MCXVIII No. 73, July 1935.
2. This is supported by Aleister Crowley's 1947 Diaries, "Mon. 26 {September} Saw Stella, she's
visiting London from Brussells. Clamado with her. He's now 17, naturally bald, bushy eyebrows.
He still thinks I'm his father ... damm Stella, hasn't she told him about the milkman Michael
Phillip Rae yet?" (Berkeley: A Pangenetor Parody No. 2, Nov. 1994), p.8.
3. The Milkman Letters (Berkeley: A Pangenetor Parody No. 1, June 1994), p.3.
4. Ibid., p.4. "You have not made a payment on your bill in almost four months." (Michael Phillip Rae in
a letter to Crowley dated October 28, 1945.)
5. Ibid., p.10. "Your comments regarding your wife wanting us to begin an affair are quite flattering."
(Aleister Crowley in a letter to M. P. Rae dated January 3, 1946.)
6. Magistrate Court, London Docket No. 239456-23, Katherine Rae vs. Michael Phillip Rae, January,
1946. Sadly, the divorce was granted on February 8, 1946 ... about two weeks after Michael Rae
suffered a heart attack and died. Because Michael Rae died before the divorce was officially
granted, Katherine Rae was able to claim his milkman's pension.
7. Milkman Letters, p.9.
8. Crowley's Missing Chapter to Magick Without Tears (Berkeley: A Pangenetor Parody
No. 3), Letter from W. L. Rae to Aleister Crowley dated December 9, 1946.

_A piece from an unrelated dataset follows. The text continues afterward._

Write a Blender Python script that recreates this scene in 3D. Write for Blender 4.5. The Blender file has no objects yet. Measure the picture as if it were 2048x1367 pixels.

9. Milkman Letters, p.11. (Letter from Mabel Elizabeth Fulton to Aleister Crowley dated February
1, 1946.)
10. In an unpublished letter to Karl Germer dated March 3rd 1946 Aleister Crowley writes, "... and
it was a simple funeral. There was a woman, dressed in black with a veil covering her face. She
stood off in the distance just watching. She looked familiar but when I approached she quickly
walked away. I thought it might be Stella." There is absolutely no proof that it was.